Mozart was already at work with Die Zauberflöte when he was contracted to write an opera seria, based on and old Metastasio libretto, La clemenza di Tito. Since he was offered a substantial sum of money he couldn’t turn down the project and he finished the opera in seventeen days; impressive indeed, considering that it comprises an overture and 26 musical numbers. The recitatives, of which there are many, were however composed by someone else, presumably his pupil Süssmayr, who also completed his Requiem a few months later. After his mature masterpieces this opera seria is, in a way, a step backwards. However it is so filled with lovely music that it would be a shame not to perform it and today it is heard and seen not infrequently. There have also been a number of recordings, Hogwood, Harnoncourt, Gardiner, Colin Davis and back in the 1960s István Kertesz [review]. The one that has for long been my personal favourite is the DG recording by Karl Böhm with Peter Schreier, Teresa Berganza and Julia Varady in leading roles. Now comes a brand new DG recording, set down in August 2005 during preparations for a concert performance at the Edinburgh Festival. Presiding over the whole project is Sir Charles Mackerras, who turned eighty a couple of months later, but there are no signs of an octogenarian at work. On the contrary this is fresh and youthful music-making with sprung rhythms and a light touch. Böhm in contrast feels slightly heavy-handed although his longstanding familiarity with Mozart’s work still lends his reading authenticity. A great asset on this new recording is the Scottish Chamber Orchestra, playing with precision and warmth, not always a self-evident combination. There is an airiness and transparency that brings out Mozart’s exquisite orchestration. The important woodwind soloists are excellent, not least the important clarinet and basset horn solos expertly done. The affiliated chorus are splendid too – there is no mention of the number of singers but they are a homogenous body of voices, rhythmically alive. Sir Charles paces the music expertly, neither rushing it unduly nor lingering over some of the admittedly beautiful arias that can tend to cloy in less sensitive hands. The secco recitatives are accompanied by fortepiano and cello and as always they sound overlong, less the fault of the musicians than the music itself. Since they are separately banded it’s easy to skip them but one always loses something of the continuity.

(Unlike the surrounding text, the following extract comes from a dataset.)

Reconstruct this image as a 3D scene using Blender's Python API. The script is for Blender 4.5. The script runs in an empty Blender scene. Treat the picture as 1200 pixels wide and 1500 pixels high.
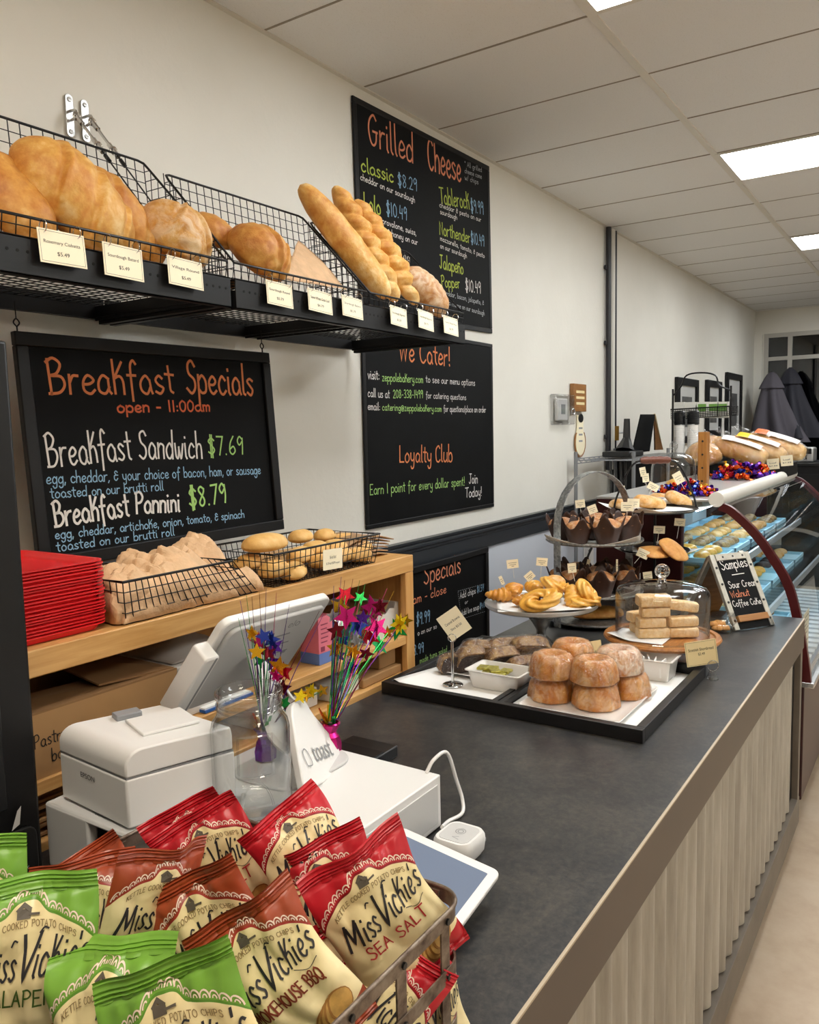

The cast is a strong one, maybe lacking something in personality as compared to the Böhm cast but taken as a whole both singer teams are winners. Magdalena Kožená’s first Mozart role has been eagerly awaited and she doesn’t disappoint as Sesto. Her big set-piece is, of course, the aria Parto, ma tu, ben mio (CD1 track 19) with the clarinet solo, played at the premiere by Anton Stadler, for whom Mozart wrote the clarinet concerto just weeks later. I happen to have quite a number of recordings of this specific aria with most of the great latter day (and some not so latter) mezzo-sopranos. Kožená is definitely among the top contenders. Her voice is smooth and beautiful and she executes the difficult runs with ease. A little later in the first act she shows the full scope of her dramatic expressiveness in the accompanied recitative just before the quintet that ends the act, Oh, Dei, che smania. In the second act her rondo Deh, per questo istante solo (CD2 track 13) is equally fine. Vitellia is sung by Hillevi Martinpelto, who has a longstanding reputation as a leading Mozartean, even though she today also sings more dramatic repertoire. This spring she will be Leonora in Verdi’s Il trovatore in Stockholm. Her first recitative is a bit fluttery and insecure but she soon recovers and in the duet with Sesto, Come ti piace imponi (CD1 track 3) the voices blend well and her first act aria, Deh, se piacer mi vuoi (CD1 track 5) shows her technically perfect and with beautiful tone. Her real set-piece, the second act rondo Non più di fiori vaghe catene (CD2 track 19), the one with the basset horn obbligato, is heartfelt, but the aria requires an enormous range of voice and here the lowest notes are a bit sketchy. But this is a worthy reading of the part. As Tito, Rainer Trost surprises with more heft than I had expected and his voice may be growing in the same direction as Gösta Winbergh’s did; from being a light lyrical Mozartean voice to the big dramatic Wagner roles he sang with such conviction. Trost’s smooth flexible voice has gained in volume but lost something of its former mellifluousness. He sometimes sounds strained in the more dramatic moments and he is a bit taxed by the runs in his last act aria Se all’impero, amici Dei. Nevertheless he is a good actor with the voice and does much with the text. Still he can’t quite erase memories of Peter Schreier in the Böhm set.

Of the other singers John Relyea is a darkly imposing Publio, singing with great authority, though not wholly free from wobble. Christine Rice, the other mezzo-soprano, in the other trouser role as Annio, impresses greatly. Lisa Milne, although born in Aberdeen and having studied in Glasgow, must still be able to feel Edinburgh her home ground. She turns in a fine Servilia, not always ideally steady, but charming in the little second act aria S’altro che lacrime.

DG offer a premium class recording with ideal balance between pit and stage and we get both synopses and sung texts in four languages. The hero of the performance is undoubtedly Sir Charles and he is well served by his leading singers, especially Kožená and Martinpelto. This recording may not outdo the competition completely but it belongs up there among the best and can be confidently recommended.